HARARE (Reuters) - President Robert Mugabe joined mourning for Prime Minister Morgan Tsvangirai's wife Tuesday and called on Zimbabweans to end violence and support his old rival in rebuilding the shattered country.

Mugabe, who formed a unity government with Tsvangirai in February, told hundreds of mourners at a memorial service in Harare that Susan Tsvangirai's death in a car crash last Friday was an act of God.

This is a difficult moment for our colleague. He has lost a partner and we must all rally to support him and lessen his burden ... This is the hand of God, Mugabe said at the service for the woman who supported Tsvangirai through years of political struggle against the veteran president.

To our supporters we want to say violence should stop. That's what (Mrs) Tsvangirai would have wanted, for us to co-exist peacefully. We have just started a new life after years of fighting each other and insulting each other. We have said let's give peace and harmony a chance and work together.

Tsvangirai Monday ruled out foul play as the cause of a car crash that injured him and killed his wife, easing concerns that it would increase tensions in the new government. Many Zimbabweans had been suspicious of the cause.

The tragedy comes at a difficult time for Tsvangirai.

Underlining the challenge he faces, the International Monetary Fund said Tuesday it could not disburse funding that Zimbabwe desperately needs until the country clears its arrears and demonstrates responsible economic policies.

The IMF's director for Africa, Antoinette Sayeh, denied media reports that an IMF mission currently in Zimbabwe -- the first in two years -- was discussing financial assistance.

The Fund is not in a position to disburse resources to Zimbabwe, among other thing, because Zimbabwe is in arrears, she told Reuters on the sidelines of an IMF conference in the Tanzanian capital.


The southern African country badly needs Western donors and foreign investors to rescue its economy but external help will depend on the creation of a democratic government and reforms such as reversing plans for nationalisation.

Sayeh said any lending would depend on support from other donors and agreement on an economic program which credibly begins to address Zimbabwe's very, very serious problems.

So all of that is to come. We're merely doing a stocktaking of recent developments in Zimbabwe with this mission that will report to our board when it returns to Washington, Sayeh added.

Economic Planning Minister Elton Mangoma earlier told Reuters in Harare that IMF lending to Zimbabwe depended on Harare's ability to push through reforms, but said the country had no means of paying arrears to the Fund.

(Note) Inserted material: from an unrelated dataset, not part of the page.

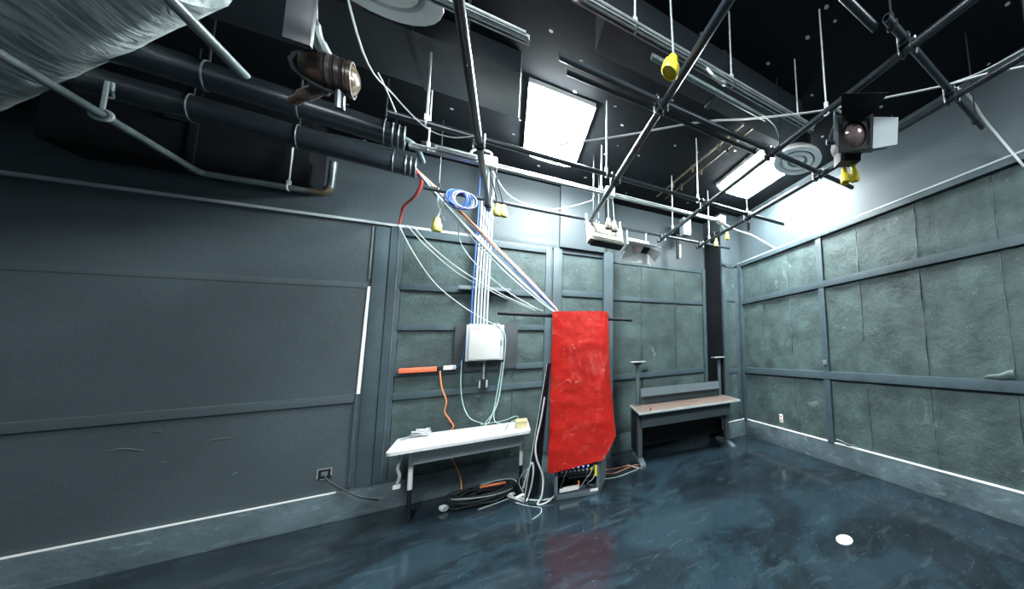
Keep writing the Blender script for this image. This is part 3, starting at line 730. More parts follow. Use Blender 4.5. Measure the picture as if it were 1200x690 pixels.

The IMF suspended Zimbabwe's voting rights in June 2003, barring it from participating in IMF decisions as its economic situation deteriorated and the Mugabe government fell behind on paying its debts.

The IMF says it was owed $89 million (64 milllion pounds) at the end of February 2009, while the World Bank says Harare owes it $600 million, and the African Development Bank $429 million as of the end of June last year.

Despite describing the talks as cordial, Mangoma backed off earlier comments in the state-controlled Herald newspaper suggesting the IMF and World Bank had agreed to a meeting next month to hammer out an aid package.